Court of Chancery Holds (Again) that Default Fiduciary Duties Apply to LLCs

In Ross Holding and Management Co. v. Advance Realty Group LLC,[1] the Delaware Court of Chancery has held again that traditional corporate fiduciary duties of care and loyalty apply to the members and managers of limited liability companies.  The Court wrote:

To determine what fiduciary duties are owed in the limited liability company context, the Court must review the company’s operating agreement. By default, the traditional fiduciary duties applicable to corporations apply to limited liability companies. Nonetheless, where such default rules have been clearly supplanted or modified, those contractual choices will be respected.[2]

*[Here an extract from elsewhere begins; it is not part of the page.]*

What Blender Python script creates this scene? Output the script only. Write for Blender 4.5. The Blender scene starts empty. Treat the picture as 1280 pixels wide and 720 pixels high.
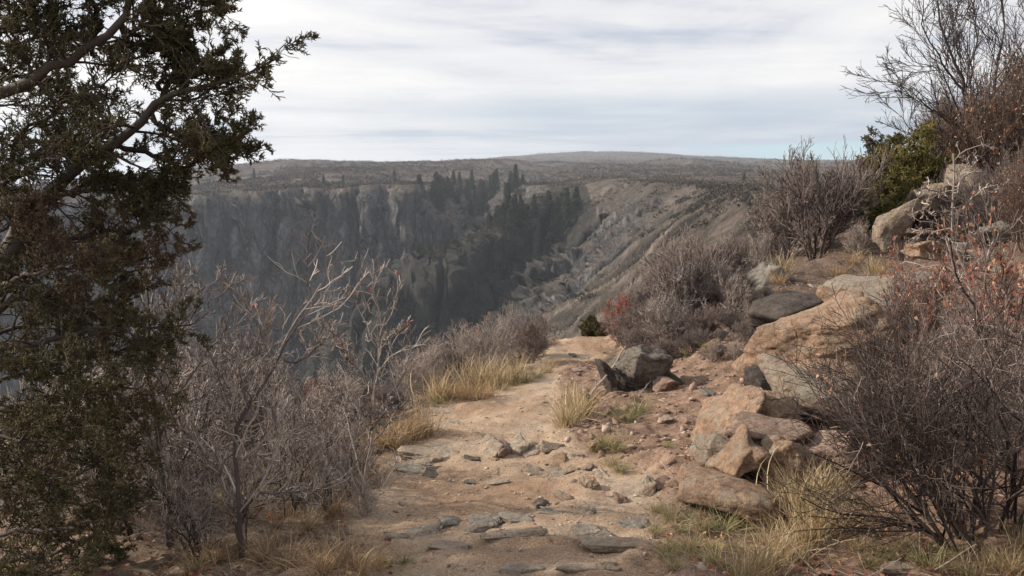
import bpy, math, random
import numpy as np
R_ = math.radians
# ------------------------------------------------------------------ camera
F = 1108.5; PITCH = R_(8.0); CZ = 1.65
sc = bpy.context.scene
COL = sc.collection
cam_d = bpy.data.cameras.new("camera"); cam = bpy.data.objects.new("camera", cam_d); COL.objects.link(cam)
cam.location = (0, 0, CZ); cam.rotation_euler = (R_(90) - PITCH, 0, 0)
cam_d.sensor_width = 36; cam_d.lens = 36 * F / 1280; cam_d.clip_end = 30000; cam_d.clip_start = 0.05
sc.camera = cam
# ------------------------------------------------------------------ light
SUN_AZ = R_(-78); SUN_EL = R_(28)           # azimuth from +Y towards +X
sd = bpy.data.lights.new("sun", 'SUN'); sun = bpy.data.objects.new("sun", sd); COL.objects.link(sun)
sd.energy = 5.0; sd.angle = R_(1.5); sd.color = (1.0, 0.90, 0.78)
sun.rotation_euler = (R_(90) - SUN_EL, 0, -SUN_AZ + R_(180))
vs = sc.view_settings
vs.view_transform = 'Standard'; vs.look = 'None'; vs.exposure = 0.42; vs.gamma = 1.0; vs.use_curve_mapping = False
world = bpy.data.worlds.new("World"); sc.world = world; world.use_nodes = True

class NT:
    def __init__(s, tree): s.t = tree; s.t.nodes.clear()
    def n(s, typ, **kw):
        nd = s.t.nodes.new(typ)
        for k, v in kw.items():
            if k == 'inp':
                for kk, vv in v.items():
                    if isinstance(vv, bpy.types.NodeSocket): s.t.links.new(vv, nd.inputs[kk])
                    else: nd.inputs[kk].default_value = vv
            else: setattr(nd, k, v)
        return nd
    def link(s, a, b): s.t.links.new(a, b)
    def math(s, op, a, b=0.0, c=None, clamp=False):
        nd = s.t.nodes.new('ShaderNodeMath'); nd.operation = op; nd.use_clamp = clamp
        for i, v in enumerate((a, b, c)):
            if v is None: continue
            if isinstance(v, bpy.types.NodeSocket): s.t.links.new(v, nd.inputs[i])
            else: nd.inputs[i].default_value = v
        return nd.outputs[0]
    def ramp(s, fac, stops, interp='LINEAR'):
        nd = s.t.nodes.new('ShaderNodeValToRGB'); cr = nd.color_ramp; cr.interpolation = interp
        while len(cr.elements) < len(stops): cr.elements.new(0.5)
        for e, (p, c) in zip(cr.elements, stops):
            e.position = p; e.color = (*c, 1) if len(c) == 3 else c
        s.t.links.new(fac, nd.inputs[0]); return nd.outputs[0]
    def mix(s, fac, a, b, mode='MIX'):
        nd = s.t.nodes.new('ShaderNodeMix'); nd.data_type = 'RGBA'; nd.blend_type = mode
        for k, v in ((0, fac), (6, a), (7, b)):
            if isinstance(v, bpy.types.NodeSocket): s.t.links.new(v, nd.inputs[k])
            else: nd.inputs[k].default_value = v if k == 0 else ((*v, 1) if len(v) == 3 else v)
        return nd.outputs[2]
    def noise(s, vec, scale, detail=4, rough=.55, dist=0.0):
        nd = s.n('ShaderNodeTexNoise', inp={'Scale': scale, 'Detail': detail, 'Roughness': rough, 'Distortion': dist})
        if vec is not None: s.link(vec, nd.inputs['Vector'])
        return nd.outputs[0]
    def scale(s, vec, sx, sy, sz, rot=(0, 0, 0)):
        nd = s.n('ShaderNodeMapping'); nd.inputs['Scale'].default_value = (sx, sy, sz); nd.inputs['Rotation'].default_value = rot
        s.link(vec, nd.inputs['Vector']); return nd.outputs[0]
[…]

In response to a party questioning whether default fiduciary duties could exist in the absence of clear language in the operating agreement, the Court chose to hammer the point home:

Defendants appear to question whether default fiduciary duties apply to a limited liability company if not imposed by its operating agreement. However, Feeley is clear that such duties have been held to apply by the Court, subject to a final determination by the Delaware Supreme Court.[3]

Once contentiously and hotly debated,[4] it seems that, barring unexpected action by the Delaware Supreme Court (whose new Chief Justice has long advocated for the imposition of such default duties), the issue of default LLC fiduciary duties is now more or less settled.

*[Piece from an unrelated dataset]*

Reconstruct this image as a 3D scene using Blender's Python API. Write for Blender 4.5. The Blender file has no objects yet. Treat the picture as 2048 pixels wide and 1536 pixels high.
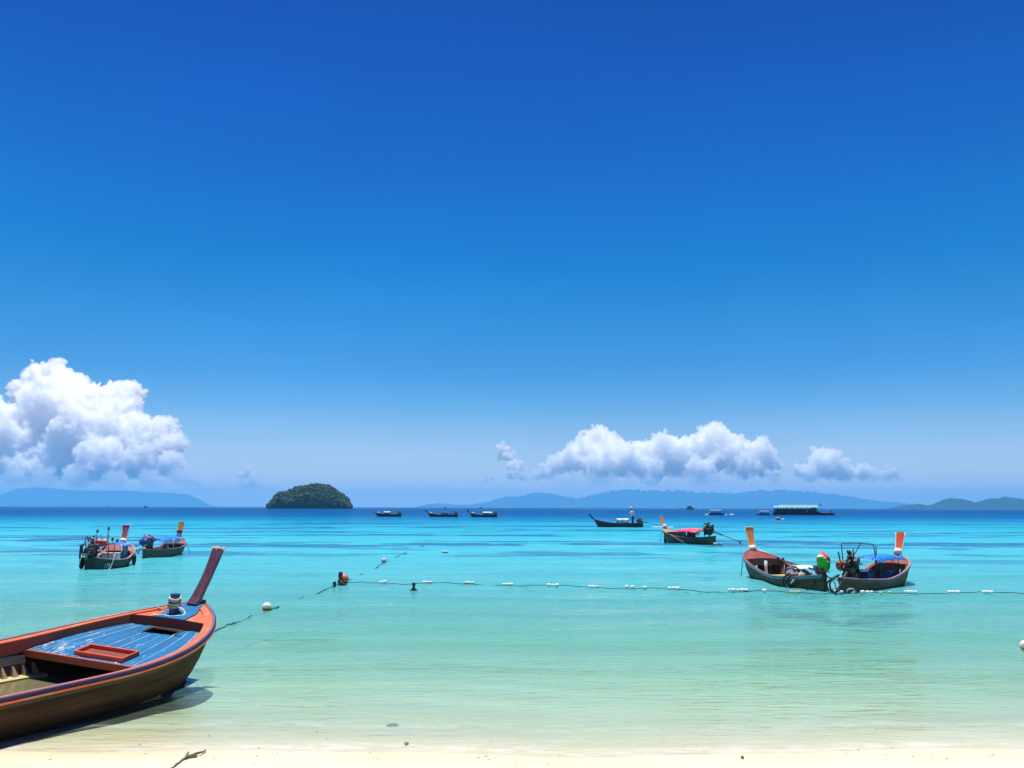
import bpy, bmesh, math, random
import numpy as np
from mathutils import Vector, Matrix, noise as mnoise

R = math.radians
scene = bpy.context.scene
COL = scene.collection

# ------------------------------------------------------------------ camera, sky, sun, exposure
CAM_H = 2.0
FPX, PITCH, ROLL = 1704.0, R(8.25), R(0.15)
cam_data = bpy.data.cameras.new('camera')
cam_data.sensor_width = 36.0
cam_data.lens = 36.0 * FPX / 2048.0
cam_data.clip_start = 0.1
cam_data.clip_end = 90000.0
cam = bpy.data.objects.new('camera', cam_data)
COL.objects.link(cam)
cam.location = (0, 0, CAM_H)
cam.rotation_euler = (Matrix.Rotation(R(90) + PITCH, 4, 'X') @ Matrix.Rotation(ROLL, 4, 'Z')).to_euler()
scene.camera = cam

SUN_ELEV, SUN_AZ = R(78), R(-20)          # azimuth from +Y, negative = to the left of the view
world = bpy.data.worlds.new('World')
scene.world = world
world.use_nodes = True
wn, wl = world.node_tree.nodes, world.node_tree.links
wn.clear()
w_out = wn.new('ShaderNodeOutputWorld')
w_bg = wn.new('ShaderNodeBackground')
w_bg.inputs['Strength'].default_value = 0.12
w_sky = wn.new('ShaderNodeTexSky')
w_sky.sky_type = 'NISHITA'
w_sky.sun_disc = False
w_sky.sun_elevation = SUN_ELEV
w_sky.sun_rotation = SUN_AZ
w_sky.altitude = 0
w_sky.air_density = 1.0
w_sky.dust_density = 0.3
w_sky.ozone_density = 3.0
SKY_GRADE = True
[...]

[1] Ross Holding and Management Co., et al. v. Advance Realty Group, LLC, et al., C.A. No. 4113-VCN, memo. op. (Del. Ch. Sept. 4, 2014).
[2] Ross, mem. op. at 31.
[3] Id. at n. 134.
[4] See, e.g., Lewis H. Lazarus and Justin C. Jowers, “Fiduciary Duties of Managers of LLCs: The Status of the Debate in Delaware,” Business Law Today (February 2012); Myron T. Steele, “Freedom of Contract and Default Contractual Duties in Delaware Limited Partnerships and Limited Liability Companies,” American Business Law Journal, 46: 221–242 (2009).